**Exercise data:**
[start]
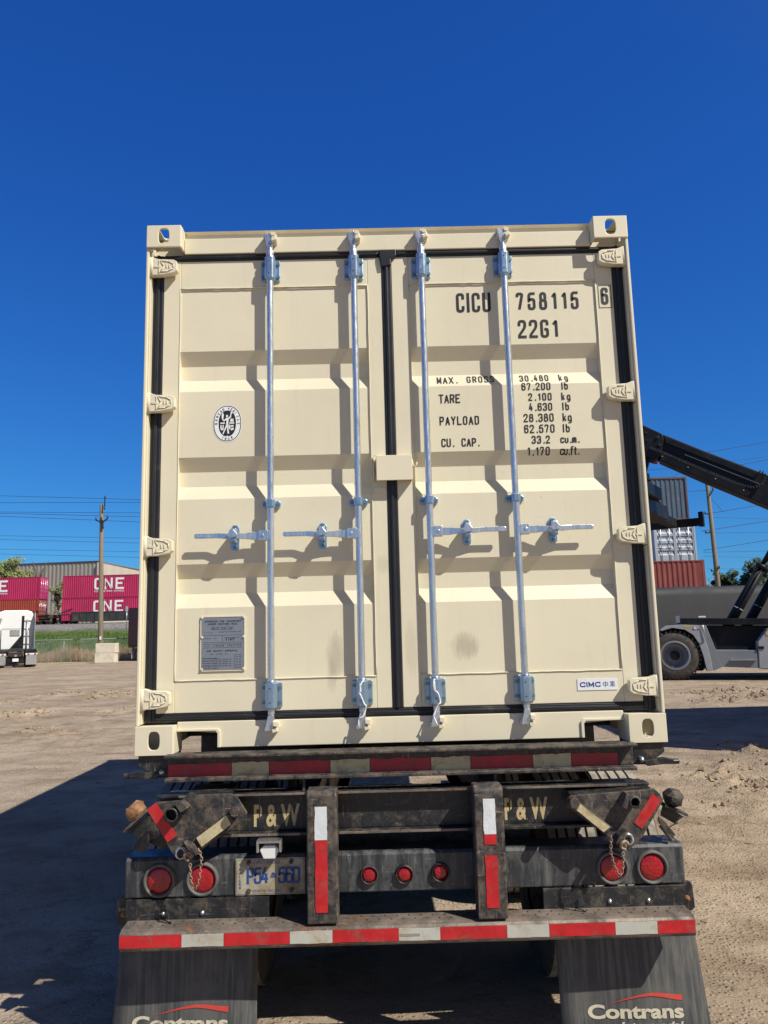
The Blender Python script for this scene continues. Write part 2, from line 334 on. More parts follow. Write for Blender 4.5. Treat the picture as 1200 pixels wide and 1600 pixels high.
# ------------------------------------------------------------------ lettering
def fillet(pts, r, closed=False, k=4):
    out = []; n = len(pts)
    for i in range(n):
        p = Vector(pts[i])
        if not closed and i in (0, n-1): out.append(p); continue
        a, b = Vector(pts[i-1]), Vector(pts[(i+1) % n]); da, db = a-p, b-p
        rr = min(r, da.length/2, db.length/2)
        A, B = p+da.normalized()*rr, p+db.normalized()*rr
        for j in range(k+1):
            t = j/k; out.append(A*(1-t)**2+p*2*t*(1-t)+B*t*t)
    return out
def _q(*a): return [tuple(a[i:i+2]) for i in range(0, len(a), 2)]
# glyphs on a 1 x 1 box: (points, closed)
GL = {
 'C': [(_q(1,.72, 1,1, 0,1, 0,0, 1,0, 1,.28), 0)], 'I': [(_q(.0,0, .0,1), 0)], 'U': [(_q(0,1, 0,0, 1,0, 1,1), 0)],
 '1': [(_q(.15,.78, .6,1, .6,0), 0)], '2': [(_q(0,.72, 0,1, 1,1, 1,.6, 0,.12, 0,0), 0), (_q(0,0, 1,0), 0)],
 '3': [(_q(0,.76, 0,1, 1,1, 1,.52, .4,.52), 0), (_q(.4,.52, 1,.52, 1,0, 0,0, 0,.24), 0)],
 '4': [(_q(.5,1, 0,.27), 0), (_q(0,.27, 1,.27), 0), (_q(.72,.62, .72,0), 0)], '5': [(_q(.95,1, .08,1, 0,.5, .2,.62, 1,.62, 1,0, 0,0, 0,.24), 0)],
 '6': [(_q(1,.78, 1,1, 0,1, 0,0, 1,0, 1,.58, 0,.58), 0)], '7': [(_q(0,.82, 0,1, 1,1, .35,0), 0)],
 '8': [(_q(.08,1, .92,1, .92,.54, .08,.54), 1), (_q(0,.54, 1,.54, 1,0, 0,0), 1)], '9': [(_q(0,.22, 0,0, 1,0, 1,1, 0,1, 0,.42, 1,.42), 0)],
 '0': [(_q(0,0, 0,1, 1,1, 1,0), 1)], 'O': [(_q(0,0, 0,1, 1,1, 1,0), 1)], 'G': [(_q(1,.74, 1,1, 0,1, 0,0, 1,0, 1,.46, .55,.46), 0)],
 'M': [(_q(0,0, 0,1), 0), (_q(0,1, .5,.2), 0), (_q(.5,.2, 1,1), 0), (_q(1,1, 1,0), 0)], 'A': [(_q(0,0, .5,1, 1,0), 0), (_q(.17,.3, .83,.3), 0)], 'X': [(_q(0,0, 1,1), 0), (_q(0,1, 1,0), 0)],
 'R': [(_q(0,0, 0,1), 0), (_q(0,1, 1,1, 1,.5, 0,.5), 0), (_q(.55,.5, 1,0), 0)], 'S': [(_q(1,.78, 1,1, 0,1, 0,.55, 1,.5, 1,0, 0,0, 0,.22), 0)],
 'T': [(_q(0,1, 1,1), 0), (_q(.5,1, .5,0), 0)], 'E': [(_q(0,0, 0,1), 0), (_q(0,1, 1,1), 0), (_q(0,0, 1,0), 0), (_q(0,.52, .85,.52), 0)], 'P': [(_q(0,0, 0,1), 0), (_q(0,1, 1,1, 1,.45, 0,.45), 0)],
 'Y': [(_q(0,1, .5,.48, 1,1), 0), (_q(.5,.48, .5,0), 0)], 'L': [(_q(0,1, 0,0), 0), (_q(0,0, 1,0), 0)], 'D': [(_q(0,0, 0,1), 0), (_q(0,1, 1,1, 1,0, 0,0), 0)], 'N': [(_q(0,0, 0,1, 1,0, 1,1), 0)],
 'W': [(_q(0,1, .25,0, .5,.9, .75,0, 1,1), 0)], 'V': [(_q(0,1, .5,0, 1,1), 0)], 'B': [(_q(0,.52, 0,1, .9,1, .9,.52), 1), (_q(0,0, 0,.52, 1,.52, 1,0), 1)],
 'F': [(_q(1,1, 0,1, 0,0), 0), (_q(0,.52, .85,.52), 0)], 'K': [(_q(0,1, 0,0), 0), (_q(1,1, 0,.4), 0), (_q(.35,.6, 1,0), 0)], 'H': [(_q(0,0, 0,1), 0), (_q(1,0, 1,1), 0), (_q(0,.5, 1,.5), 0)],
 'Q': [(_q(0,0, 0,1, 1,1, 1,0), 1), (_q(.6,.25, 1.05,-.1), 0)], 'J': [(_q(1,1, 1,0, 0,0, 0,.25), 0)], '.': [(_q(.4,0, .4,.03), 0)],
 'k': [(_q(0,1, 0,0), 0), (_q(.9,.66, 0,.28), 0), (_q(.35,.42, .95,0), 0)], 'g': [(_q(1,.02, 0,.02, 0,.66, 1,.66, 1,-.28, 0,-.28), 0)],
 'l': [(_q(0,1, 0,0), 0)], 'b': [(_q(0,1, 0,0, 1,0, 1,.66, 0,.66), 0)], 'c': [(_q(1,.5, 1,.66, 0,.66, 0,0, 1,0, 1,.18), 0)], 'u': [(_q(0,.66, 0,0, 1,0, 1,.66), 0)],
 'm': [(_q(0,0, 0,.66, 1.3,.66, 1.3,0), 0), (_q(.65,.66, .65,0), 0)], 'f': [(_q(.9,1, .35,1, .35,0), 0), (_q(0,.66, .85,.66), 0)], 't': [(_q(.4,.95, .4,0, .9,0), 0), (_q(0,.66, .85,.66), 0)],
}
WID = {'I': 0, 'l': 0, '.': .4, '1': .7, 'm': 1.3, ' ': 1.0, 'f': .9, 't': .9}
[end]
[start]
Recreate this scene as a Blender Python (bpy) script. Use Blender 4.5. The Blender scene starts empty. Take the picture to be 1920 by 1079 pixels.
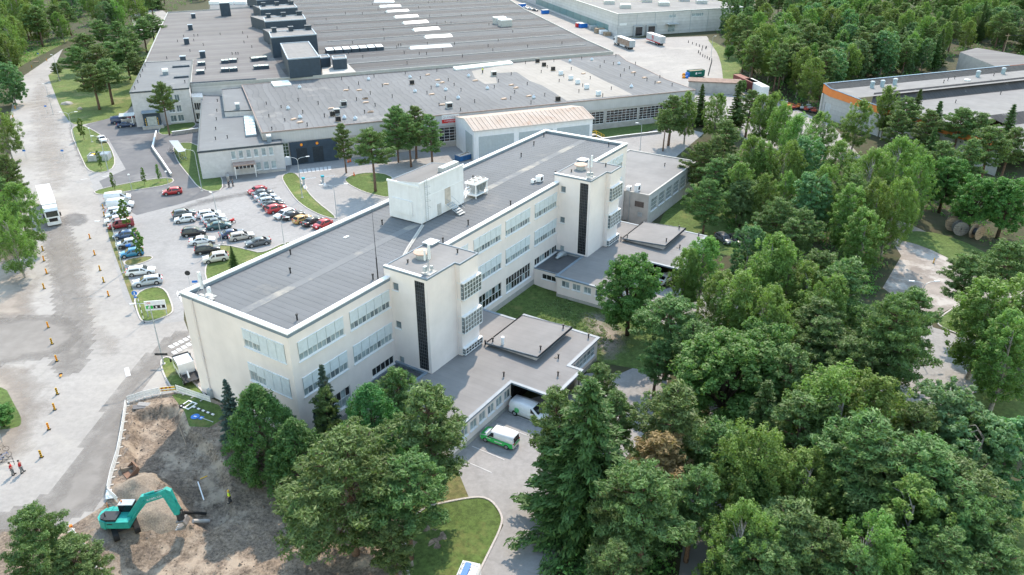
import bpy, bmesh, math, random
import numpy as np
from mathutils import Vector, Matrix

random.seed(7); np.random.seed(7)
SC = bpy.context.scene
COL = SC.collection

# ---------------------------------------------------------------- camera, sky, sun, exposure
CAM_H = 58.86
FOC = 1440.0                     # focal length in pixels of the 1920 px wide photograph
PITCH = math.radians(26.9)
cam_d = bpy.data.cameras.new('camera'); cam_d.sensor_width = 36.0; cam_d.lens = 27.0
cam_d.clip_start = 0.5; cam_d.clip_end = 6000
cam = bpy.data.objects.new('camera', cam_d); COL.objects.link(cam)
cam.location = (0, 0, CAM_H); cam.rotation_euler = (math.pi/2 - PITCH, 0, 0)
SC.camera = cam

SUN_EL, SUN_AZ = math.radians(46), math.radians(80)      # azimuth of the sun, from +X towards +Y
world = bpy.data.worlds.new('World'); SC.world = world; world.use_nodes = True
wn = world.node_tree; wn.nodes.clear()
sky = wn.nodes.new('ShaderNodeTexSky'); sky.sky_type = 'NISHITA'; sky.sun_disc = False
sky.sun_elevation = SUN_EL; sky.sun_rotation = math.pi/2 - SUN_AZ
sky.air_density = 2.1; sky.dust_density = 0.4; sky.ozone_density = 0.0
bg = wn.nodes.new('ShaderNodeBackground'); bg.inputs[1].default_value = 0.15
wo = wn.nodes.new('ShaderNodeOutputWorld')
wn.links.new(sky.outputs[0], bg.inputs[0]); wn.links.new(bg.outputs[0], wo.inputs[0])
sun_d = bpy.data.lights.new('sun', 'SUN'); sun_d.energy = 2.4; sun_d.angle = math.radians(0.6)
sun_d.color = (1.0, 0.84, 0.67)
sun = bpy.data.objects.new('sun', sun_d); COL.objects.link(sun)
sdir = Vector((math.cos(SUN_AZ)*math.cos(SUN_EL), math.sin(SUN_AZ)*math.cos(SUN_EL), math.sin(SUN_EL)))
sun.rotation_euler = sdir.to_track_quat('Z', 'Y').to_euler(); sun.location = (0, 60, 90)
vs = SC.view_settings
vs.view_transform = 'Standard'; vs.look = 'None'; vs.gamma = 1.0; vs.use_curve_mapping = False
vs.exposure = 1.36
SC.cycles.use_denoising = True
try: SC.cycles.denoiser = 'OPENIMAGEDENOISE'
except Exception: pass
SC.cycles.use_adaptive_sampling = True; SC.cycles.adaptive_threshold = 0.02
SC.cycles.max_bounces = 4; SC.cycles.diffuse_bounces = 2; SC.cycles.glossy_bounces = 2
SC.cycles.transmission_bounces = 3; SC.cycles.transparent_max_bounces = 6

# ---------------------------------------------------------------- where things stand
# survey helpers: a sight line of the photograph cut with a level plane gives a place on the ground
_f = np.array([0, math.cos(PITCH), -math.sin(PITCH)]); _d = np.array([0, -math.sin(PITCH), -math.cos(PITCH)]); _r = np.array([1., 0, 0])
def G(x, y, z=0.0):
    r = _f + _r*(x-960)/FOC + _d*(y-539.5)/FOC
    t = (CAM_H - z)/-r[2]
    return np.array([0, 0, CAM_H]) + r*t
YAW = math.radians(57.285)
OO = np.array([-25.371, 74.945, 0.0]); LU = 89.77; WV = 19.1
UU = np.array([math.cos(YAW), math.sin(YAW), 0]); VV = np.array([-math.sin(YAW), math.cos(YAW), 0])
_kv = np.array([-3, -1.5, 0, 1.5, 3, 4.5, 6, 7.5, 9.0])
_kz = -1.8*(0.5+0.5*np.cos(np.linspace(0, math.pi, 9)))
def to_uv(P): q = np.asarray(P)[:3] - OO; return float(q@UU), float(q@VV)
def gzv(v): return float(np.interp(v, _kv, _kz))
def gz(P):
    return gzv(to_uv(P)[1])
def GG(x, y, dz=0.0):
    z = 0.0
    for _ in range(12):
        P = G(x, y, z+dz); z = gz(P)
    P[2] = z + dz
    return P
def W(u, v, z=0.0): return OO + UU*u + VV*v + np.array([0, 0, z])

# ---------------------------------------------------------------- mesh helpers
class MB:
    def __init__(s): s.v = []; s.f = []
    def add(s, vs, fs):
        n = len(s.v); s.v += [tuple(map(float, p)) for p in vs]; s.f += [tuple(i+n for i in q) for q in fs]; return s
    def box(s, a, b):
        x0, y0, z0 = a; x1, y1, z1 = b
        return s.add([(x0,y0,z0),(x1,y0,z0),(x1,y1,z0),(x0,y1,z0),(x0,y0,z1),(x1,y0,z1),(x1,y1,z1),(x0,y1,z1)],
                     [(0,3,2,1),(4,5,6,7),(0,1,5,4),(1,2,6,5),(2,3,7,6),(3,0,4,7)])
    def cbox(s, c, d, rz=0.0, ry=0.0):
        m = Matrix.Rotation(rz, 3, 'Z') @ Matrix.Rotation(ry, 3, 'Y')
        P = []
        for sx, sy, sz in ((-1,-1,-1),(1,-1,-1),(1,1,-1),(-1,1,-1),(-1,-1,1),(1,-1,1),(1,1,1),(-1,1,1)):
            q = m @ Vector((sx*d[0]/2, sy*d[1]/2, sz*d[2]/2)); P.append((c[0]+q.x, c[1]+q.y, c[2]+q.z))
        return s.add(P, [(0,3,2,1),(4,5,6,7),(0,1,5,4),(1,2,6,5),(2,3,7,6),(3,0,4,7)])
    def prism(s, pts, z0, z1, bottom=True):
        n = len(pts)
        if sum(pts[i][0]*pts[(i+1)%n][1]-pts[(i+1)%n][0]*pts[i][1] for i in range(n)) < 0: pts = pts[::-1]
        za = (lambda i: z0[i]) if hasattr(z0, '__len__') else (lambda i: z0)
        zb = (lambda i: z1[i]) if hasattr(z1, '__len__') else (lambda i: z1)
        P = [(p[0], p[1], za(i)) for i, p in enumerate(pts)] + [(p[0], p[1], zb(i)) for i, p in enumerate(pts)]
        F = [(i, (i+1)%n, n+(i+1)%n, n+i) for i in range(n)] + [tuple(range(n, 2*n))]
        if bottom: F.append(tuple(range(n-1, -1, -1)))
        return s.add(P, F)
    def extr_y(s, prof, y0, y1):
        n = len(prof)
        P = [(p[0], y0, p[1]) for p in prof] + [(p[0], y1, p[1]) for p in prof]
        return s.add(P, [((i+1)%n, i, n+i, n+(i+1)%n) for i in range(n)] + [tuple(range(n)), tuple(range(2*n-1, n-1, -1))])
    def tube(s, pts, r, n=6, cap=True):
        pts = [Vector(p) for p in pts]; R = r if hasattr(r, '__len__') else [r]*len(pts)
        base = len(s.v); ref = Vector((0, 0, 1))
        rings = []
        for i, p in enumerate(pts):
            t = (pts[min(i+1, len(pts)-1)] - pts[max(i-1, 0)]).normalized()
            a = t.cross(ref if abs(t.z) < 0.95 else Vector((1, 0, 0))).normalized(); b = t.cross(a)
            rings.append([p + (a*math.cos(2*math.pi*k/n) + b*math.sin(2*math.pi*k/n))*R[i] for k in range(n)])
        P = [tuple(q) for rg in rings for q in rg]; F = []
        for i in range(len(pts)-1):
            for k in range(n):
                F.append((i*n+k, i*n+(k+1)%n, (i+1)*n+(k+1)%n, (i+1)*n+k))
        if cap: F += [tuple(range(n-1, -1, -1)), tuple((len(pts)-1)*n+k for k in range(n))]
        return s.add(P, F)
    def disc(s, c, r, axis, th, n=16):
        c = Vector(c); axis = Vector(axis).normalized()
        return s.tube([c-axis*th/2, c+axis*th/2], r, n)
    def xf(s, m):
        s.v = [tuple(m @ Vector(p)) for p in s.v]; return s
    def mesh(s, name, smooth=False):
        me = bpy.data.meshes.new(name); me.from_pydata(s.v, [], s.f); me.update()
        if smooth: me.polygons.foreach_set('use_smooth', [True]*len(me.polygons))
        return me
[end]
[start]
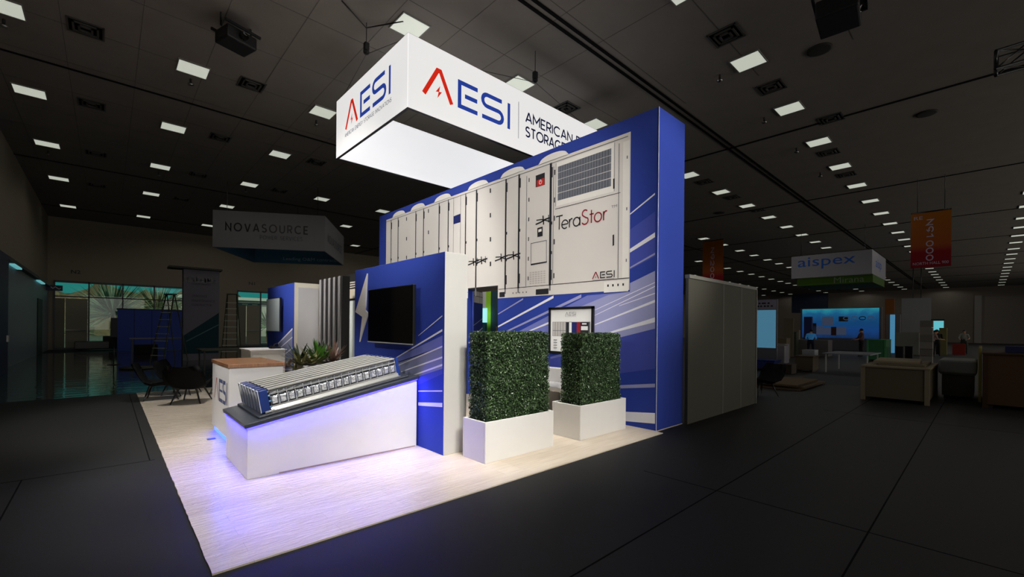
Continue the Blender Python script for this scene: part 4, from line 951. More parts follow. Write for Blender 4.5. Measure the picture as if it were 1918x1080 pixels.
[end]
**Set exercise:** Only the lines from the one bearing "Recreate this scene" to the one bearing "SC.camera = cam", both included, should be restated word for word, with pictures left out.

**Task response:**
Recreate this scene as a Blender Python (bpy) script. Use Blender 4.5. The Blender scene starts empty. Take the picture to be 1920 by 1079 pixels.
import bpy, bmesh, math, random
import numpy as np
from mathutils import Vector, Matrix

random.seed(7); np.random.seed(7)
SC = bpy.context.scene
COL = SC.collection

# ---------------------------------------------------------------- camera, sky, sun, exposure
CAM_H = 58.86
FOC = 1440.0                     # focal length in pixels of the 1920 px wide photograph
PITCH = math.radians(26.9)
cam_d = bpy.data.cameras.new('camera'); cam_d.sensor_width = 36.0; cam_d.lens = 27.0
cam_d.clip_start = 0.5; cam_d.clip_end = 6000
cam = bpy.data.objects.new('camera', cam_d); COL.objects.link(cam)
cam.location = (0, 0, CAM_H); cam.rotation_euler = (math.pi/2 - PITCH, 0, 0)
SC.camera = cam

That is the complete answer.